Kasus pembobolan dana (nasabah) bank yang terjadi di salah satu bank asing saat ini mengingatkan kita pada kasus Baring Brothers (Barings) pada 1995. Barings merupakan bank tua di Inggris (berdiri sejak 1762), akhirnya harus bangkrut setelah merugi 827 juta poundsterling dalam transaksi trading di pasar uang. Penyebab kerugiannya pun sangat konyol, dimana Barings terlalu percaya pada trader mudanya, Nicholas Leeson, 28, yang bekerja di Singapore Futures Exchange. Orang yang biasa dipanggil Nick Leeson ini telah dianggap sebagai trader brilian karena dalam setiap transaksi trading-nya menghasilkan untung besar. Barings akhirnya menaruh kepercayaan yang tinggi serta menempatkan Nick Leeson, yang seorang trader ini juga berperan sebagai manajer pelaksana dan pencatat settlement, peran yang seharusnya dipegang oleh orang yang berbeda dalam rangka internal control enforcement.
So, this is the wrong step. Nick Leeson ternyata telah melakukan sejumlah manipulasi data dan informasi. Leeson berhasil menyembunyikan kerugian yang berasal dari posisi trading-nya yang terus meningkat hingga dua tahun sampai akhirnya muncul ke permukaan. Salah satu penyebab keadaan tersebut adalah kegagalan proses dan prosedur pengendalian intern dan kegagalan penerapan pengendalian internal ini karena over trust manajemen Barings kepada karyawannya. Sebelum kasus Nick Leeson, kasus serupa telah terjadi di Indonesia. Kasus Bank Duta (1990) yang mengalami kerugian USD 420 juta akibat ketergantungan yang berlebihan pada karyawan/pejabat kunci.

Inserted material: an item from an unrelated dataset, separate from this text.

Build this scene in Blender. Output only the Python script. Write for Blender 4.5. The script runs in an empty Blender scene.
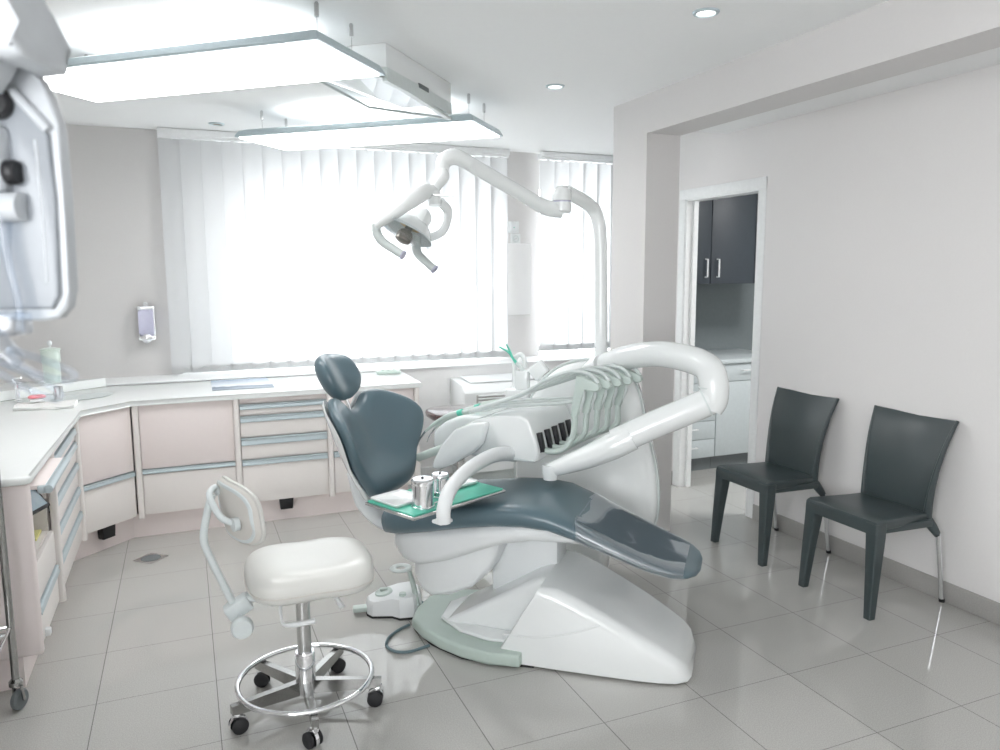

Kasus Melinda Dee pada tahun 2011 yang mengakibatkan kerugian nasabah sampai Rp 40 M. Modusnya di Bank Duta adalah, transaksi valas yang dilakukan salah satu direkturnya tidak melalui proses otorisasi semestinya. Yang bersangkutan melaksanakan transaksi untuk kepentingan bank sejalan dengan transaksi untuk kepentingan sendiri secara bersamaan. Sayangnya, perlakuan atas konsekuensi yang timbul dari transaksi yang dilakukannya berbeda. Apabila transaksi menguntungkan, dilakukan pencatatan terhadap rekening pribadi. Sebaliknya, jika merugikan, akan dicatat sebagai transaksi yang dilakukan Bank. Sedangkan Kasus Melinda Dee, modusnya adalah melakukan proses pemindahbukuan dana nasabah melalui instruksi fiktif sebanyak 40 item yang kemudian ditransfer ke seumlah rekening yang telah dipersiapkan sebelumnya yaitu milik suami dan anggota keluarga lainnya. Begitu juga beberapa case pembobolan atau yang bisa saya sebut fraud seperti yang terjadi di beberapa cabang di Jatim atau daerah lainnya.

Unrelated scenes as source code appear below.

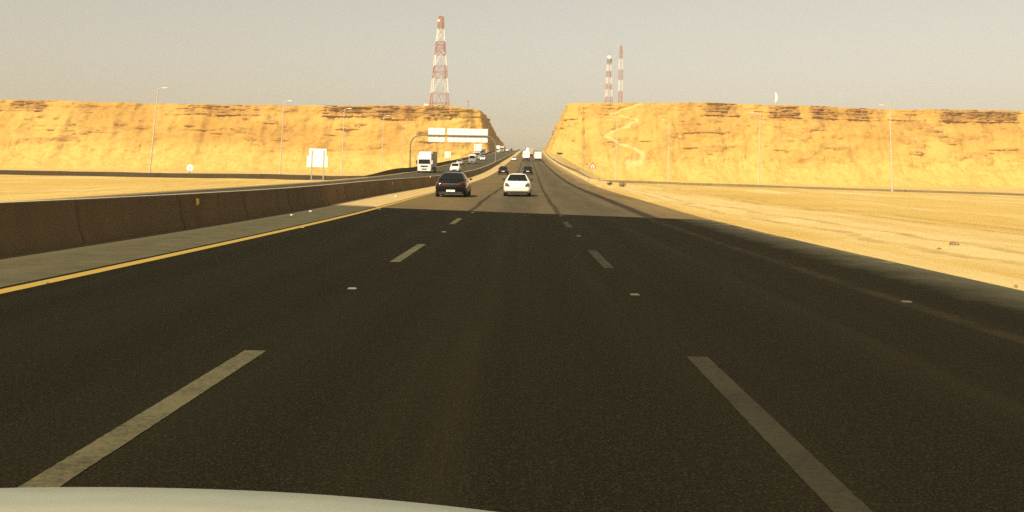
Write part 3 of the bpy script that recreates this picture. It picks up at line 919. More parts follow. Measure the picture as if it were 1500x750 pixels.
    b = MB(); b.box((-.26, -Lh-.015, pz-.06), (.26, -Lh+.10, pz+.06)); b.build('number_plate', 'plate', t)
    g = MB(); g.box((-W*.5, Lh-.10, belt*.34), (W*.5, Lh+.012, belt*.52)); g.build('grille', 'trim', t)
    if lamps == 'wide':
        b = MB(); b.box((-W*.40, -Lh-.012, belt*.80), (W*.40, -Lh+.05, belt*.84)); b.build('chrome_strip', 'chrome', t)
    if detail > 1:
        for s in (-1, 1): MB().cyl((s*W*.55, -Lh+.02, zb-.0), (0, 1, 0), .035, .16, 10).build('exhaust_pipe', 'chrome', t, smooth=40)
    return t

def pose(px, py, heading):
    """stand on the road at a photo point, following the gradient; heading 0 = away"""
    q = hit(px, py, road_z)
    sl = math.atan((P(q.y+2)-P(q.y-2))/4); cv = math.atan((C(q.y+5)-C(q.y-5))/10)
    if heading == 0: return q, (sl, 0, -cv)
    return q, (-sl, 0, math.pi-cv)

AWAY = 'cars driving away up the highway'; TOWARD = 'vehicles coming down the opposite carriageway'
def place_car(px, py, heading, name, label, cat, paint, dims, **kw):
    q, r = pose(px, py, heading)
    # the photo point is the near end of the vehicle
    q = Vector((q.x, q.y + dims[0]/2, 0)); q.x += C(q.y)-C(q.y-dims[0]/2); q.z = P(q.y)
    return car(name, label, cat, q, r, paint, dims, **kw)

place_car(659.8, 289.0, 0, 'car', 'glossy black sedan with red tail lights driving in the left lane beside the median barrier', 'car', 'black_paint', (4.95, 1.92, 1.46), group=AWAY, lamps='wide')
place_car(757.3, 288.0, 0, 'car', 'white sedan with dark wedge tail lights in the middle lane, the nearest white car', 'car', 'white_paint', (4.75, 1.76, 1.42), group=AWAY, lamps='wedge')
place_car(737, 256.0, 0, 'car', 'small distant black car in the left lane, ahead of the glossy black sedan', 'car', 'black_paint', (4.6, 1.82, 1.48), group=AWAY, detail=1)
place_car(773, 255.5, 0, 'car', 'small distant black car in the middle lane, straight ahead of the nearest white sedan', 'car', 'black_paint', (4.5, 1.78, 1.50), group=AWAY, style='suv', detail=1)
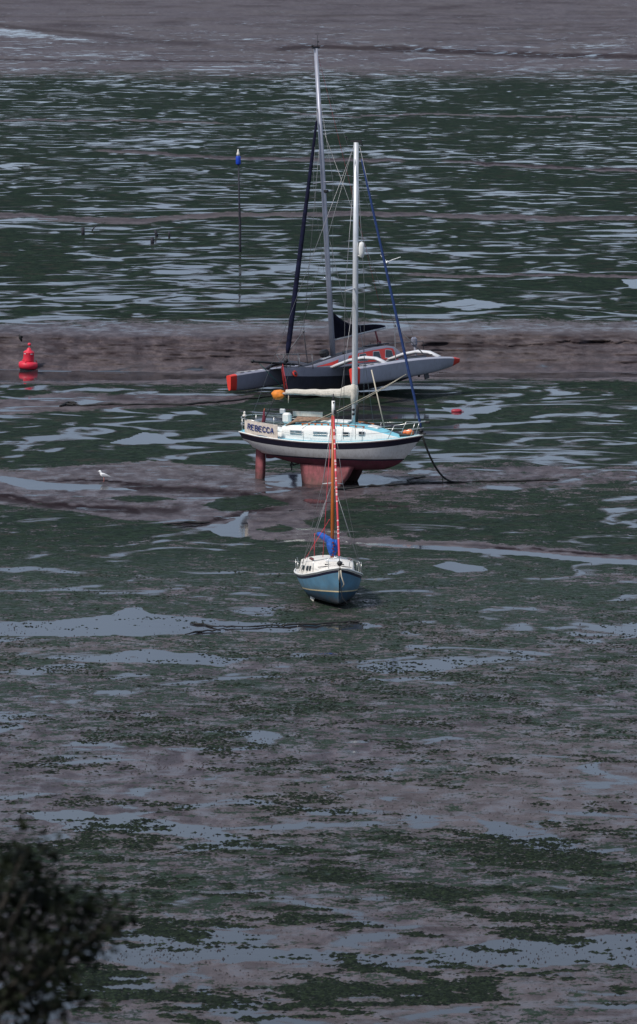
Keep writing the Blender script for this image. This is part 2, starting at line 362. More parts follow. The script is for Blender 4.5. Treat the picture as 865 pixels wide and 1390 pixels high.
    # big explicit waters
    waters = [
        ([(-300,504),(60,503),(180,505),(300,507),(380,509),(300,513),(200,516),(60,517),(-300,519)], 3, 3, 1.0),
        ([(560,509),(700,506),(1200,505),(1200,512),(760,513),(640,513)], 2, 3, .62),
        ([(336,694),(324,703),(305,712),(288,721),(300,727),(322,729),(338,727),(334,715),(333,704)], 3, 3, 1.0),
        ([(470,736),(560,740),(640,744),(720,749),(800,757),(1100,774),(1100,780),(800,763),(720,755),(640,749),(560,744)], 1.6, 1.0, 1.0),
        ([(-200,848),(0,846),(90,842),(150,836),(165,826),(190,824),(205,834),(262,838),(330,846),(430,847),(495,845),(520,851),(430,857),(330,856),(250,861),(120,863),(-200,866)], 3, 7, 1.0),
        ([(585,768),(610,763),(650,768),(664,774),(620,777)], 3, 3, .9),
        ([(150,601),(180,593),(196,587),(215,590),(230,597),(276,598),(215,602),(180,604)], 2, 2, 1.0),
        ([(-80,44),(0,38),(30,41),(80,48),(150,58),(110,57),(50,50),(-80,50)], 6, 6, .36),
        ([(0,645),(60,655),(130,659),(200,668),(120,664),(40,664),(0,655)], 3, 4, .75),
        ([(30,1102),(110,1098),(180,1110),(260,1118),(340,1138),(300,1142),(200,1128),(100,1128),(60,1116)], 9, 12, .62),
        ([(150,1262),(260,1262),(380,1270),(350,1280),(220,1280),(150,1275)], 8, 9, .55),
        ([(100,1285),(260,1284),(433,1294),(520,1300),(700,1276),(800,1268),(1000,1270),(1000,1310),(520,1312),(300,1306),(60,1300)], 14, 22, .36),
        ([(60,905),(200,880),(330,895),(300,905),(180,900)], 8, 10, .5),
        ([(480,905),(560,895),(640,900),(600,910),(520,914)], 4, 6, .85),
        ([(640,1110),(740,1112),(760,1140),(865,1160),(740,1160),(660,1140)], 12, 14, .42),
        ([(740,850),(865,848),(1000,850),(1000,866),(780,870)], 9, 12, .42),
        ([(845,380),(1000,372),(1000,396),(860,392)], 3, 3, .95),
        ([(580,413),(640,405),(700,415),(640,421)], 2, 3, .4),
        ([(350,648),(430,640),(500,645),(560,652),(520,660),(430,664),(360,662)], 4, 6, .50),
        ([(600,553),(640,556),(680,554),(660,561),(615,562)], 2, 2, .95),
    ]
    expl = np.zeros(PX.shape); thin = ss(720, 800, P)*(1-.45*ss(1040, 1140, P)) + .25*ss(500, 560, P)*(1-ss(720, 800, P))
    for pl, so, wb, v in waters:
        m = poly_mask(PX, PY, pl, so, wb, int(pl[0][0]) % 97)
        expl = np.maximum(expl, m*v)
    weed = weed*(1-.7*ss(.2, .9, expl)); z = z*(1-ss(.5, 1, expl)*ss(500, 640, PY))
    X, Y = place(PX, PY, z)
    V = np.stack([X, Y, z], -1)
    nr, nc = PX.shape
    # last rows run on under the hillside behind the camera
    extra = np.stack([pxs*0 + (pxs-432)*.12, pxs*0-400, pxs*0], -1)[None]
    V = np.concatenate([V, extra], 0); nr2 = nr+1
    i = np.arange(nr2-1)[:, None]*nc; k = np.arange(nc-1)[None]
    F = np.stack([i+k, i+nc+k, i+nc+k+1, i+k+1], -1).reshape(-1, 4)
    me = bpy.data.meshes.new('mudflat_ground')
    me.vertices.add(nr2*nc); me.vertices.foreach_set('co', V.reshape(-1).astype(np.float32))
    me.loops.add(F.size); me.loops.foreach_set('vertex_index', F.reshape(-1).astype(np.int32))
    me.polygons.add(len(F)); me.polygons.foreach_set('loop_start', np.arange(0, F.size, 4, dtype=np.int32)); me.polygons.foreach_set('loop_total', np.full(len(F), 4, np.int32))
    me.polygons.foreach_set('use_smooth', np.ones(len(F), bool))
    for nm, arr in (('weed', weed), ('wet', wet), ('film', film), ('dark', dark), ('pool', expl), ('bank', bank), ('thin', thin)):
        a = me.attributes.new(nm, 'FLOAT', 'POINT'); ar = np.concatenate([arr, arr[-1:]], 0)
        a.data.foreach_set('value', ar.reshape(-1).astype(np.float32))
    me.update(calc_edges=True); me.validate()
    o = bpy.data.objects.new('mudflat_ground', me); col.objects.link(o); tag(o, kind='structure')
    o.data.materials.append(ground_material())
    return o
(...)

Branch Supervision di dalam tataran mikro merupakan sebuah elemen sistem pengawasan dan pengendalian yang paling memungkinkan. Di dalam konsep pengawasan ini terdapat beberapa hal yang menjadi dasar, seperti Leadership, Branch Manager sebagai seorang pimpinan di dalam cabang dituntut untuk mempunyai pola leadership yang bagus dalam arti mempunyai keseimbangan di dalam business judgment serta risk knowledge dan risk mitigation.
BM (Branch Manager) adalah satu diantara beberapa elemen di cabang yang mempunyai peran sangat vital dalam menentukan arah, strategi kebijakan, dan risk management dimana seorang BM harus mampu menunjukkan perannya sebagai seorang pengarah dengan keseimbangan antara Business Skill dan Risk Apetite. Hal ini juga berlaku untuk elemen leader lainnya di dalam sebuah cabang termasuk operation manager dan business manager. Lalu ada Skill and Knowledge untuk single role maupun multi role leader. Single role leader adalah jabatan dengan peran khusus seperti Operation Manager dimana dia hanya mempunyai fokus terhadap fungsi operasional cabang sedangkan multirole leader adalah fungsi jabatan pengarah dimana dia bertanggung jawab penuh baik dari sisi operasional maupun bisnis.
Kesimpulan dari semua ini adalah rentetan pembobolan dana (nasabah) bank di atas sejatinya bermula dari ketidaktaatan bank dalam menerapkan sistem pengendalian intern secara konsisten, akibat sikap "over trust" manajemen bank kepada karyawan kunci atau kepada nasabah atau treatment yang dijalankan selama ini. Yang terakhir ini mengapa bisa kita sebut sebagai salah satu penyebab fraud? Misal, cabang  A mempunyai nasabah besar sebut saja B. dengan treatment khusus karena dia adalah nasabah besar dan frekuensi transaksinya cukup sering maka membuat pihak bank entah itu sales atau operationnya begitu sangat percaya dengan nasabah ini dan akhirnya kepercayaan tersebut membuahkan "treatment khusus". Suatu saat treatment khusus ini bisa saja "dicium" oleh pihak fraudster yang nantinya bisa dimanfaatkan jika ada celah.